Endlager Meer

114 726 Tonnen Atommüll im Nordatlantik

  • Ulrike Kumpe
  • Lesedauer: 2 Min.
Eine neue Fernsehdokumentation deckt die »vergessene« Entsorgung von Atommüll vor Europas Küsten auf.

Im Meer vor Europas Küsten liegen 114 726 Tonnen Atommüll. Das ist die erschreckende Bilanz, die Manfred Ladwig und Thomas Reutter in ihrer neuen Fernsehdokumentation »Versenkt und vergessen. Atommüll vor Europas Küsten« ziehen.

Ladwig und Reutter beleuchten damit ein kaum beachtetes Kapitel beim Umgang mit radioaktivem Müll. Sie berichten von der Verklappung im Nordostatlantik, dem Ärmelkanal und der irischen See von den 1950er Jahren bis in die 1970er hinein. Unterstützung erhielten sie von seinerzeitigen Greenpeace-Aktivisten. Doch vergessen ist dieser nukleare Müll nur insofern, als die bekannten »Dumping Grounds« (Verklappungsgebiete) nicht mehr auf Radioaktivität hin untersucht werden.

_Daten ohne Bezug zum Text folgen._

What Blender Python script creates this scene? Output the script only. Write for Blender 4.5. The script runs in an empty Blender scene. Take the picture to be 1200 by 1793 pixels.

Hinzu kommt, dass auf Grund der damaligen Verklappungspraxis nicht einmal in allen Fällen bekannt ist, wo die Fässer liegen. Unbekannt ist ferner, inwieweit auch hoch radioaktiver Müll durch das britische Militär ins Meer entsorgt wurde. Bekannt ist den zuständigen Behörden aber immerhin, wie groß die Müllmenge ist, die im Meer verklappt wurde.

Besonderes Augenmerk legen die Autoren auf die Verklappungsstelle »Hurd Deep«, die im viel befahrenen Ärmelkanal zwischen Frankreich und der kleinen britischen Insel Alderney liegt. Diesen Ort stellt der Film vor allem wegen der gefährlichen Nähe zum Land in den Mittelpunkt. In kaum einhundert Metern Wassertiefe liegen den Autoren zufolge ca 28 000 Fässer mit leicht und mittel radioaktivem Müll. Sie entdeckten sowohl intakte als auch verrostete Fässer. Zudem wird dieses Meeresgebiet auch heute noch durch radioaktive Abfälle aus der Wiederaufbereitungsanlage (WAA) La Hague verseucht, obwohl es seit 1993 ein Verbot der Entsorgung nuklearer Abfälle ins Meer gibt.

Im Film zeigen Messungen, dass die anliegenden Küstengebiete bereits erhöhte Radioaktivität aufweisen. Schon jetzt sind Fische und Muscheln dort radioaktiv belastet. Die Folgen kann man rund um die WAA Sellafield sehen, wo sich Leukämieerkrankungen häufen. Die Autoren berichten, dass auch von Deutschland Verklappungen dieser Art genehmigt wurden.

Eine Rückholung der noch intakten Fässer wäre erforderlich, um die radioaktive Verseuchung zumindest einzudämmen, fordern die Autoren. Weiter fordern sie, dass endlich alle Fakten auf den Tisch müssten. Bisher werde das von Behörden wegen der Kosten abgelehnt.

Die beiden Autoren sind renommierte Journalisten. Manfred Ladwig erhielt unter anderem den Ernst-Schneider-Preis, die wichtigste deutsche Wirtschaftsfilmauszeichnung. Auch Thomas Reutter erhielt zahlreiche Auszeichnungen, unter anderem den EU-Journalisten-Preis. Produziert haben die Dokumentation der SWR und Arte.

Sendetermin der Dokumentation »Versenkt und vergessen. Atommüll vor Europas Küsten«: Arte, 23.04.2013, 20.15 Uhr.